There are lots of ways to do that, depending on the precise results you want.
If you want the difference between two specific, already-existing commits (perhaps constrained to specific files / directories as well), git diff will do it:
git diff rev1 rev2
or:
git diff rev1 rev2 -- path1 path2 ... pathN
If you want changes whose commits were within a specific date range, excluding changes outside of that range, it's a bit more complex.  For instance, consider the following graph fragment:
... - D - E - F - G - J - K ...
            \       /
              H - I
Suppose further that the date on commit D is "last Wednesday", but the date on commit E is "two months ago", because commit E was forward-ported (rebased or similar) from something done much earlier.  Meanwhile commits F and G are recent, as is H, but I is also forward-ported from earlier like E, and J and K are also recent, but you decide that K is too recent.  The commits you want are therefore D but not E; F and G; and H but not I.

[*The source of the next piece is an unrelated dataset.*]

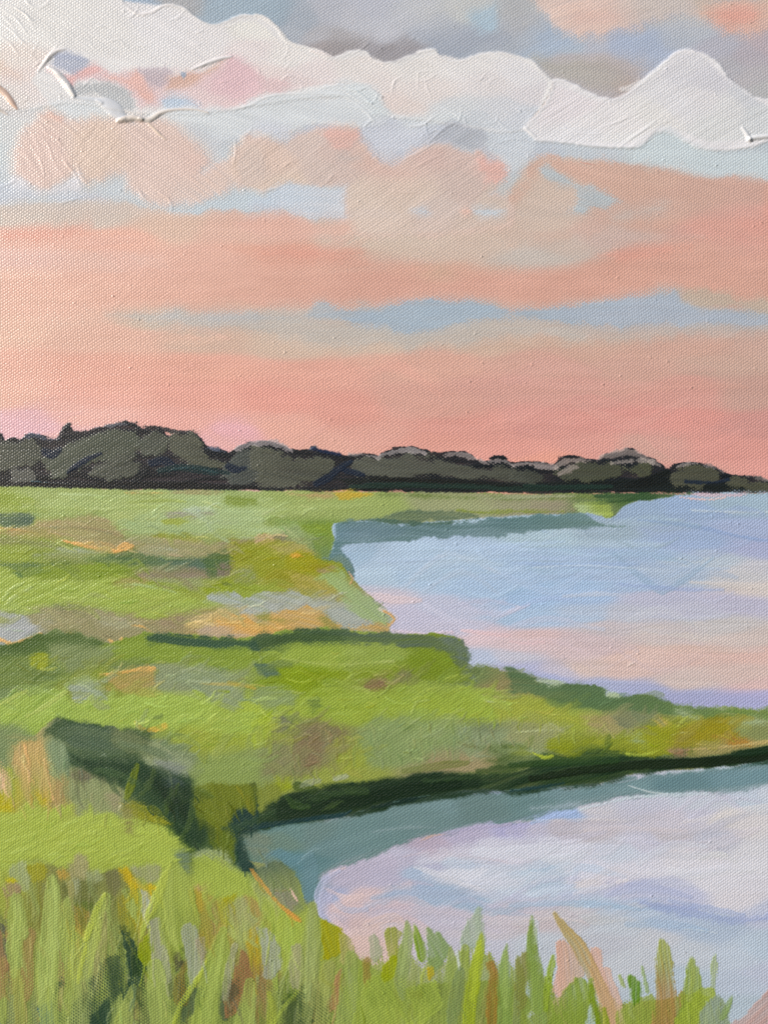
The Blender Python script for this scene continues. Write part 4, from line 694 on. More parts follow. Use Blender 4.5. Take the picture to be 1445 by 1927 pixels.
M = [
 ('62,88,58', '476,1206 520,1191 560,1183 620,1186 680,1188 740,1190 800,1195 840,1192 866,1203 879,1230 876,1260 862,1260 855,1240 830,1225 780,1216 700,1213 640,1216 560,1216 500,1228 470,1226', dict(soft=2.5, rag=4, c2='92,112,86', g=(520,1200,870,1220), label='dark bank shadow', ang=0, dry=.65)),
 ('54,78,44', '482,1208 540,1192 640,1190 640,1206 560,1212 490,1222', dict(soft=6, op=.8)),
 ('104,122,112', '820,1198 850,1198 872,1218 876,1250 864,1252 856,1228 836,1212', dict(soft=4, op=.7, ang=60, dry=.7)),
 ('50,80,60', '272,1192 320,1190 370,1198 430,1200 482,1206 490,1226 450,1224 400,1224 340,1216 276,1213', dict(soft=3, label='deep teal shadow', dry=.65, ang=4)),
 ('76,102,50', '-50,1216 0,1216 30,1213 80,1192 120,1190 165,1200 202,1212 160,1226 100,1230 60,1232 0,1236 -50,1236', dict(soft=3.5, dry=.6)),
 ('112,134,68', '-50,1240 40,1236 90,1250 80,1290 20,1296 -50,1296', dict(soft=7)),
 ('146,158,42', '56,1232 74,1228 90,1232 90,1254 72,1262 57,1252', dict(soft=2.5, label='yellow green square touch')),
 ('126,142,92', '92,1214 140,1214 214,1218 216,1236 180,1256 130,1268 100,1252', dict(soft=6, ang=-25)),
 ('126,152,56', '214,1226 260,1212 340,1218 420,1220 474,1228 484,1238 466,1256 430,1260 380,1250 330,1250 272,1242', dict(soft=4, ang=-6)),
 ('108,124,74', '192,1252 230,1244 270,1250 272,1264 240,1270 200,1268', dict(soft=4)),
 ('166,146,86', '188,1272 230,1265 262,1260 290,1258 292,1286 270,1300 236,1308 208,1302 180,1290', dict(soft=3.5, label='ochre grass tuft', ang=-15)),
 ('130,148,56', '162,1256 190,1250 204,1268 196,1290 176,1288', dict(soft=4)),
 ('150,164,148', '124,1290 150,1275 168,1273 180,1300 216,1306 192,1318 142,1320', dict(soft=3, label='blue grey gap in the grass')),
 ('136,152,116', '304,1272 360,1264 404,1266 442,1290 462,1310 440,1340 400,1326 340,1286', dict(soft=6, label='grey green scrub', ang=20)),
 ('150,182,78', '-50,1332 0,1330 30,1300 60,1292 110,1298 140,1320 130,1344 100,1380 60,1390 0,1384 -50,1384', dict(soft=4, ang=-40, hb=.35, th=.45, label='lime green clump')),
 ('152,182,78', '126,1332 160,1318 210,1316 236,1306 262,1302 290,1308 330,1311 370,1303 382,1312 400,1326 440,1340 500,1338 500,1384 420,1380 330,1366 260,1371 200,1368 120,1356', dict(soft=3.5, ang=-12, hb=.3, th=.45, label='long lime green clump')),
 ('142,167,66', '486,1232 540,1215 600,1212 700,1213 760,1220 784,1232 772,1246 700,1251 640,1259 560,1251 506,1246', dict(soft=4, label='light green top of the bank', ang=-3)),
 ('120,148,32', '768,1222 810,1225 850,1240 866,1262 870,1286 820,1284 790,1276 758,1256', dict(soft=4, label='vivid green end of the bank', ang=30)),
 ('126,152,32', '506,1250 560,1254 640,1262 700,1252 756,1254 756,1272 700,1278 640,1282 560,1290 520,1282', dict(soft=5)),
 ('84,110,86', '476,1246 500,1246 526,1264 524,1274 500,1274 482,1264', dict(soft=3)),
 ('132,106,76', '680,1286 700,1278 726,1278 728,1294 706,1306 694,1300', dict(soft=3.5, label='russet touch')),
 ('122,122,78', '752,1252 768,1256 792,1278 764,1286 738,1280', dict(soft=4)),
 ('100,126,54', '604,1278 625,1284 642,1294 612,1298', dict(soft=4)),
 ('146,172,64', '590,1300 640,1288 690,1300 760,1286 830,1282 880,1292 920,1320 940,1350 900,1370 850,1350 800,1346 760,1338 700,1352 640,1350 570,1340', dict(soft=6, label='broad lime sweep on the tongue', ang=-6, hb=.25)),
 ('134,154,100', '478,1296 510,1286 550,1300 550,1326 510,1330 470,1324', dict(soft=5, label='grey green tuft')),
 ('104,128,62', '580,1318 600,1308 604,1330 588,1340', dict(soft=4, dry=.9, op=.8)),
 ('110,132,76', '868,1260 905,1256 940,1260 1000,1276 1004,1292 960,1300 910,1296 876,1284', dict(soft=4, c2='140,130,84', g=(900,1262,940,1296))),
 ('154,178,58', '478,1352 520,1344 580,1362 560,1372 530,1360 500,1388 478,1404 470,1380', dict(soft=4)),
 ('126,126,86', '506,1384 516,1361 536,1352 580,1364 622,1375 628,1400 626,1430 600,1450 560,1462 490,1462 484,1430 500,1405', dict(soft=5, label='grey olive hummock', ang=-25)),
 ('128,110,84', '562,1382 600,1376 612,1400 604,1436 574,1446 556,1420', dict(soft=9)),
 ('112,118,92', '516,1352 536,1346 560,1356 540,1372 520,1368', dict(soft=4)),
 ('144,158,60', '626,1396 650,1384 690,1390 700,1420 680,1444 640,1450 624,1430', dict(soft=6, ang=80)),
 ('130,152,94', '672,1378 700,1354 760,1340 800,1350 850,1354 880,1372 862,1400 812,1412 790,1440 700,1442 680,1420', dict(soft=6, label='sage green hummock', ang=-30)),
 ('136,152,112', '860,1366 900,1362 963,1368 970,1400 920,1418 870,1410', dict(soft=7, ang=-20)),
 ('112,124,94', '866,1360 900,1350 950,1362 930,1374 890,1374', dict(soft=6, op=.8)),
 ('152,140,104', '792,1432 840,1418 900,1424 940,1434 930,1452 860,1456 800,1450', dict(soft=6, label='mauve grass above the dark bank')),
 ('112,106,66', '860,1398 890,1392 900,1408 880,1414', dict(soft=5)),
 ('76,94,44', '905,1410 950,1402 966,1430 940,1440 914,1432', dict(soft=6, op=.8)),
 ('144,158,44', '516,1462 545,1460 556,1476 548,1490 520,1492', dict(soft=4)),
 ('122,132,56', '476,1484 510,1472 534,1480 530,1510 524,1526 490,1534 474,1530', dict(soft=4, ang=80, hb=.3)),
 ('86,116,72', '958,1264 1004,1275 1010,1281 1060,1288 1130,1294 1144,1310 1150,1322 1130,1330 1060,1322 1000,1310 955,1296', dict(soft=3, rag=5, label='dark green shoreline')),
 ('90,118,76', '1144,1312 1200,1305 1232,1312 1264,1324 1300,1332 1352,1330 1400,1336 1500,1342 1500,1358 1420,1350 1330,1346 1240,1340 1180,1340', dict(soft=3, rag=5, c2='112,140,70')),
 ('166,186,150', '1000,1280 1040,1278 1060,1286 1030,1290', dict(soft=2)),
 ('166,188,146', '1136,1298 1160,1302 1166,1312 1144,1308', dict(soft=2)),
 ('152,162,68', '958,1320 1000,1322 1060,1336 1120,1348 1132,1362 1080,1366 1020,1350 960,1338', dict(soft=6, ang=12)),
 ('146,150,104', '958,1350 1010,1356 1060,1370 1050,1396 1000,1404 950,1392', dict(soft=9)),
 ('160,148,104', '1100,1350 1140,1344 1170,1360 1160,1380 1110,1376', dict(soft=8)),
 ('120,126,96', '1152,1346 1180,1336 1212,1346 1206,1364 1170,1368', dict(soft=6, dry=.7)),
 ('190,164,108', '1226,1346 1240,1344 1256,1366 1244,1372', dict(soft=4, op=.7)),
 ('132,144,42', '1028,1390 1050,1382 1080,1392 1078,1416 1050,1424 1030,1416', dict(soft=4, label='moss touch')),
 ('142,148,44', '1196,1372 1230,1366 1264,1376 1262,1396 1220,1404 1196,1396', dict(soft=5)),
 ('142,152,52', '1100,1394 1160,1388 1232,1398 1224,1416 1180,1424 1120,1416 1100,1408', dict(soft=4, label='yellow olive tuft')),
 ('154,174,130', '1272,1336 1290,1340 1340,1354 1400,1352 1460,1354 1440,1362 1350,1364 1296,1356', dict(soft=4, label='pale mint stroke')),
 ('144,164,116', '1180,1384 1204,1378 1210,1400 1190,1404', dict(soft=6, op=.8)),
 ('146,136,36', '1300,1366 1330,1358 1362,1362 1384,1380 1360,1396 1310,1396', dict(soft=5, label='mustard brown patch')),
 ('166,124,56', '1346,1386 1370,1378 1404,1390 1412,1402 1380,1404', dict(soft=5, label='burnt ochre touch')),
 ('156,126,106', '1252,1412 1276,1408 1296,1410 1290,1422 1268,1426', dict(soft=2.5)),
 ('60,84,44', '1000,1422 1060,1418 1092,1406 1110,1410 1160,1420 1220,1422 1300,1414 1240,1430 1150,1432 1050,1444 1000,1446', dict(soft=4, rag=4)),
 ('130,144,66', '958,1402 990,1410 1020,1420 990,1426 958,1424', dict(soft=4)),
 ('84,104,62', '940,1408 980,1420 1010,1432 980,1446 930,1446', dict(soft=7, op=.8)),
]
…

In this case, to get all those changes (and no others) as a single patch, you will need to make a new branch starting just before D into which you cherry-pick (or equivalent) each of those commits.  You can cherry-pick them individually, then use git diff to generate a patch from "just before D" to "final result".  In this case there is still a one-line(ish) way to do it since you're not picking up any merges:
git checkout -b deliver D^ && git cherry-pick \
    $(git rev-list --since=... --until=...) && \
git diff D^ HEAD [-- paths]
Here, we use git rev-list to pick the desired commits and feed the resulting SHA-1s to git cherry-pick, which adds them on the new branch (deliver) created starting from commit D^.  Assuming all goes well—not necessarily a good assumption—the final git diff compares D^, our starting point, with HEAD, the result after all the cherry-picking.
(This can be simplified, if you call it simplification at least :-) , by creating the deliver branch after commit D since we plan to include it.  I assume, however, that the --since and --until values are how you decided which commits to include in the first place, so I think it's a bit clearer this way.)
This all falls apart if you plan to include the merge-commit J here: merge commits can be an "evil merge" (see here and here for details), and these cannot be simply cherry-picked.  So if you do have some fancy requirements that require running git rev-list to choose commits to include, check carefully.  (Note that you can automate finding merges with --merges.)